Some childhood dreams take a lifetime to realize. For composer Dave Pierce, it took 22 years.
Pierce grew up in Calgary and was studying at the Mount Royal College Conservatory when the 1988 Olympics were in town. He remembers standing on the sidelines of the closing ceremonies and resolving to be the music director for the next Olympics held in Canada. “I had this overwhelming feeling that if Canada ever got the Games again, I wanted to be the guy overseeing all of the music,” Pierce says.
The musical virtuoso has worked with the likes of Jann Arden, Michael Bublé and acts from Cirque de Soleil, and has composed and conducted for the Stampede Grandstand Show for the last 17 years.
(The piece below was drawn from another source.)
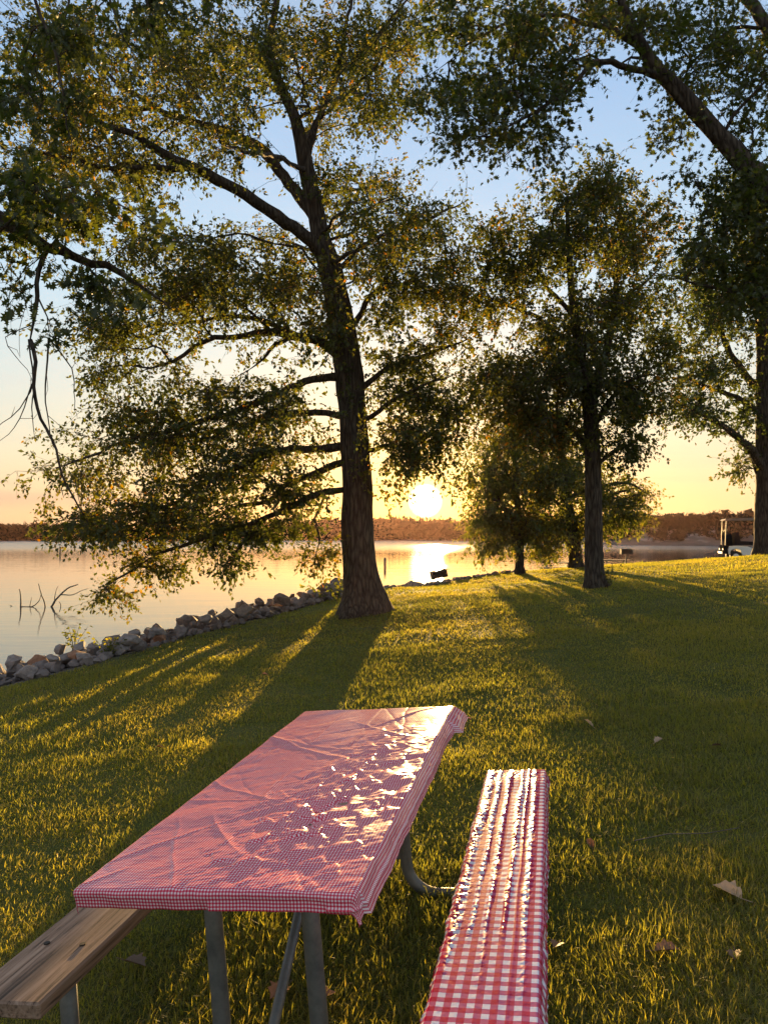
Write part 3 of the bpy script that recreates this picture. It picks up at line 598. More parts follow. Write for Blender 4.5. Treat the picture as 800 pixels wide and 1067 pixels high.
# ------------------------------------------------------------------ rocks along the shore
def rock_mesh(i):
    v = rng.normal(size=(13+i % 5, 3)); v /= np.linalg.norm(v, axis=1)[:, None]; v *= rng.uniform(.75, 1.08, (len(v), 1))*np.array([1, rng.uniform(.65, .95), rng.uniform(.5, .8)])
    bm = __import__('bmesh').new(); ops = __import__('bmesh').ops
    for q in v: bm.verts.new(q)
    ops.convex_hull(bm, input=bm.verts[:])
    for q in [q for q in bm.verts if not q.link_faces]: bm.verts.remove(q)
    ops.bevel(bm, geom=bm.edges[:]+bm.verts[:], offset=.06, segments=1, affect='EDGES', clamp_overlap=True); ops.triangulate(bm, faces=bm.faces[:]); ops.subdivide_edges(bm, edges=bm.edges[:], cuts=2, use_grid_fill=True); ops.triangulate(bm, faces=bm.faces[:])
    bm.verts.index_update(); v = np.array([q.co[:] for q in bm.verts]); f = np.array([[w.index for w in p.verts] for p in bm.faces]); bm.free()
    ln = np.linalg.norm(v, axis=1); v = v*np.minimum(1, 1.05/np.maximum(ln, 1e-6))[:, None]
    v = v*(1+.10*(noise3(v*4+i*7+20)-.5)+.05*(noise3(v*11+i*3+20)-.5))[:, None]
    return v, f
def rocks():
    kinds = []
    for nme, a, b in [('grey_rock', (.10, .08, .074), (.24, .195, .18)), ('pale_rock', (.16, .13, .12), (.32, .27, .25)), ('rust_rock', (.2, .09, .05), (.34, .18, .11))]:
        m = simple(nme, a, b, .85, 0, 3.5, .5, spec=.2)
        kinds.append(m)
    protos = []
    for i in range(15):
        k = 0 if i < 8 else (1 if i < 13 else 2)
        v, f = rock_mesh(i); o = MB().add(v, [f]).build('shore_rock', kinds[k]); protos.append((k, o))
    labels = ['grey angular boulder in the rock bank along the lake shore', 'pale grey boulder in the rock bank along the lake shore', 'rust coloured boulder in the rock bank along the lake shore']
    groups = ['grey rocks of the shore bank', 'pale rocks of the shore bank', 'rusty rocks of the shore bank']
    seg = np.linalg.norm(np.diff(SHORE, axis=0), axis=1); cum = np.concatenate([[0], np.cumsum(seg)])
    s0, s1 = np.interp(8.4, SHORE[:, 1], cum), np.interp(24.5, SHORE[:, 1], cum)
    used = set(); placed = []; n = 0; tries = 0
    while n < 292 and tries < 30000:
        tries += 1
        s = s0+(s1-s0)*rng.random()**1.15; px = np.interp(s, cum, SHORE[:, 0]); py = np.interp(s, cum, SHORE[:, 1])
        t = np.array([np.interp(s+.1, cum, SHORE[:, 0])-px, np.interp(s+.1, cum, SHORE[:, 1])-py]); t /= np.linalg.norm(t); nn = np.array([-t[1], t[0]])
        w = rng.uniform(.0, 1.9)**1.0; x, y = np.array([px, py])+nn*w
        if shore_dist(np.array([x]), np.array([y]))[0] < .02: continue
        sz = rng.uniform(.09, .185)*(1.45 if rng.random() < .16 else 1)*(1 if py < 17 else 1.1)
        if any((x-a)**2+(y-b)**2 < ((.6 if n < 215 else .5)*(sz+c))**2 for a, b, c in (placed if n < 215 else placed[215:])): continue
        placed.append((x, y, sz)); u = rng.random(); k = 0 if u < .58 else (1 if u < .93 else 2)
        src = [q for q in protos if q[0] == k]; q = src[rng.integers(len(src))][1]
        o = q if q.name not in used else q.copy()
        if q.name in used: COL.objects.link(o)
        used.add(q.name)
        o.location = (x, y, gz(x, y)+sz*.3+(.04 if n < 215 else .16)+.05*min(w, 1)-.22*np.clip((y-18.5)/2, 0, 1)); o.scale = (sz*rng.uniform(.9, 1.25),)*3; o.rotation_euler = (rng.normal(0, .3), rng.normal(0, .3), rng.uniform(0, 6.28))
        tag(o, labels[k], 'rock', groups[k]); n += 1
    for k, q in protos:
        if q.name not in used: bpy.data.objects.remove(q)
    mb = MB()    # the many smaller stones between and below them
    forms = [rock_mesh(k) for k in range(5)]
    for i in range(2400):
        s = s0-1+(s1-s0+6)*rng.random(); px = np.interp(s, cum, SHORE[:, 0]); py = np.interp(s, cum, SHORE[:, 1])
        t = np.array([np.interp(s+.1, cum, SHORE[:, 0])-px, np.interp(s+.1, cum, SHORE[:, 1])-py]); t /= np.linalg.norm(t); w = rng.uniform(-.08, 3.4)
        x = px-t[1]*w; y = py+t[0]*w; sz = rng.uniform(.05, .13)*(1 if w < 1.8 else 1.5); v, f = forms[i % 5]; a = rng.uniform(0, 6.28)
        v = v@np.array(Matrix.Rotation(a, 3, 'Z') @ Matrix.Rotation(rng.normal(0, .5), 3, 'X')).T*sz
        mb.add(v+np.array([x, y, gz(x, y)+sz*.35]), [f])
    tag(mb.build('rubble', kinds[0]), 'small stones filling gaps between the shore boulders', 'rubble', kind='stuff')
rocks()

# ------------------------------------------------------------------ picnic table with its cloths
yaw, roll, pitch = -.2163, -.0856, .0161
TR = np.array(Matrix.Rotation(yaw, 3, 'Z') @ Matrix.Rotation(roll, 3, 'Y') @ Matrix.Rotation(pitch, 3, 'X'))
top0 = np.array([-.4264, 1.8961, CZ-.8662]); TH = .76
tloc = top0-TR@np.array([0, 0, TH])
TM = Matrix.Translation(Vector(tloc)) @ Matrix(TR.tolist()).to_4x4()
tbl = empty('picnic_table', 'wooden picnic table with pipe frame under the red checked cloth in the foreground', 'picnic table'); tbl.matrix_world = TM
TW, TL, SO, SW, SH = .7186, 1.85, .6306, .2406, TH-.3055
def boards(name, n, x0, x1, y0, y1, z1, th):
    mb = MB(); w = (x1-x0)/n
    for i in range(n): mb.box((x0+w*(i+.5), (y0+y1)/2, z1-th/2), (w-.008 if n > 1 else w, y1-y0, th), bevel=.006)
    return mb.build(name, M['plank'], tbl)
boards('tabletop', 5, -TW/2+.02, TW/2-.02, .02, TL-.02, TH-.006, .045)
boards('seat', 1, -SO-SW/2, -SO+SW/2, .02, TL-.02, SH, .045); boards('seat', 1, SO-SW/2+.008, SO+SW/2-.008, .02, TL-.02, SH-.006, .045)
pr = .0255
for v in (.3, 1.55):
    for s in (-1, 1):
        a = .145*s; b = SO*s; zt = TH-.06; zs = SH-.05; rr = .13
        p = [(a, v, zt), (a, v, .5), (a, v, rr+.03)]
        p += [(a+s*rr*(1-math.cos(t)), v, .03+rr*(1-math.sin(t))) for t in np.linspace(.2, PI/2, 7)]
        p += [(b-s*rr+s*rr*math.sin(t), v, .03+rr*(1-math.cos(t))) for t in np.linspace(0, PI/2-.1, 7)]
        p += [(b, v, rr+.05), (b, v, zs)]
        MB().tube(p, pr, 14).build('leg', M['galv'], tbl, smooth=True)
    MB().box((0, v, .2), (.30, .035, .035), bevel=.004).build('crossbar', M['galv'], tbl)
    MB().box((0, v, TH-.058), (.62, .045, .006)).box((0, v+.02, TH-.075), (.62, .005, .04)).build('top_bracket', M['galv'], tbl)
    e = .72 if v < 1 else -.72
    MB().tube([(0, v, .205), (0, v+.02*np.sign(e), .23), (0, v+e*.96, TH-.08), (0, v+e, TH-.06)], .016, 10).build('brace', M['galv'], tbl, smooth=True)
    for s in (-1, 1): MB().box((SO*s, v, SH-.049), (.2, .05, .006)).build('seat_bracket', M['galv'], tbl)
for s in (-1, 1):
    for v in (.3, 1.55):
        mb = MB()
        for q in (-.06, .06): mb.tube([(SO*s+q, v, SH-.004), (SO*s+q, v, SH+.004)], .009, 8)
        if s < 0: mb.build('bolt_pair', M['steel'], tbl)
MB().tube([(.145, .3, TH-.15), (.145, .3, TH-.062)], .0285, 16).build('pale_band', M['pale_band'], tbl, smooth=True)  # pale tan band round the top of the right near leg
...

As music director for the Vancouver Games, he’s overseeing the composition and arrangements of all original music in the opening, closing and the nightly victory ceremonies.
Come opening night, Pierce will likely be on stage conducting the orchestra while his melodies are performed by famous and emerging artists. Recognizing that audiences expect a grand, epic score common to the ceremonies, Pierce says he wants to inject a new sound into it all.
Throughout his career, Pierce often heard that his work “sounds so Olympic.” Now, with the project and his creative vision in alignment, he’s hitting all the right notes. “This is probably the only time in my career where I come into the office and present it and people go, yep, that sounds right — it sounds Olympic,” he says. —L.S.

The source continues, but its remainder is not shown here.